1954 – IBM announces that the vacuum tube “electronic” brain could perform 10 million operations an hour.

1958 – Unites Press and International News Service merge to form United Press International (UPI).

1976 – In the Paris Wine Tasting, dubbed the Judgment of Paris, wine testers rate wines from California higher than French wines, challenging the idea of France being the foremost producer of the world’s best wines.

1981 – Bobby Unser wins, loses, and wins the controversial Indianapolis 500 auto race. Race officials issued a penalty against Unser for illegally passing under a caution, but reversed their decision on appeal. Mario Andretti won second place. Watch the controversial move by Unser.

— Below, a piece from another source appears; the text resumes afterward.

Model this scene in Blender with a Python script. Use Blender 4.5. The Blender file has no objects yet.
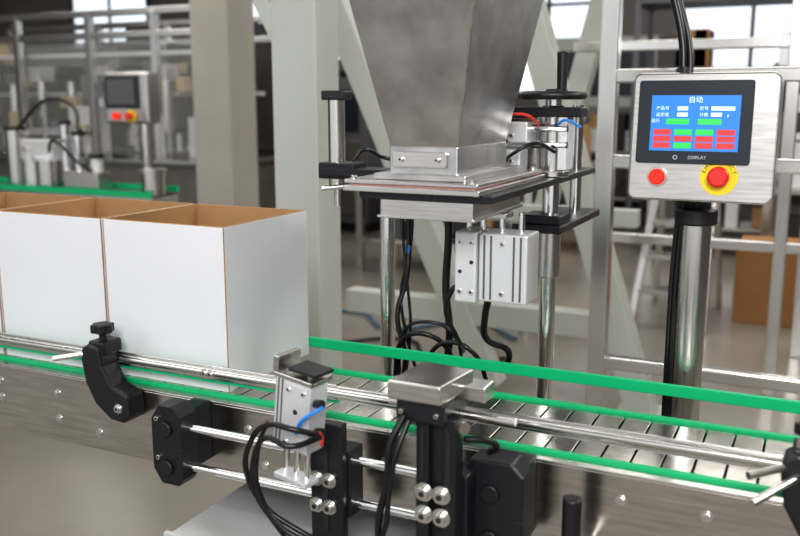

2000 – A Democrat Party event for Al Gore in Washington brings in $26.5 million. The amount set a new record, which had just been set the previous month by Republicans for Texas Governor George W. Bush. By contrast, presidential candidate Hillary Clinton raised $1.14 billion by September 2016 from Democrats and Clinton super-PACs.

2001 – The Democrats gain control of the U.S. Senate for the first time since 1994 when Senator James Jeffords of Vermont abandons the Republican Party and declares himself an independent. Jeffords died in 2014 at age 80.

2009 – Hélio Castroneves wins the Indy 500 auto race for the 3rd time (2001, 2002). He won “Dancing with the Stars” (Season 5) in 2007. Watch him win Dancing with the Stars and decide which win he enjoyed most.



2016 – Bill Cosby is ordered to stand trial in a sexual assault case. In April 2018, he was convicted on three counts of indecent assault after a mistrial was declared in June of 2017. Cosby is 82 years old.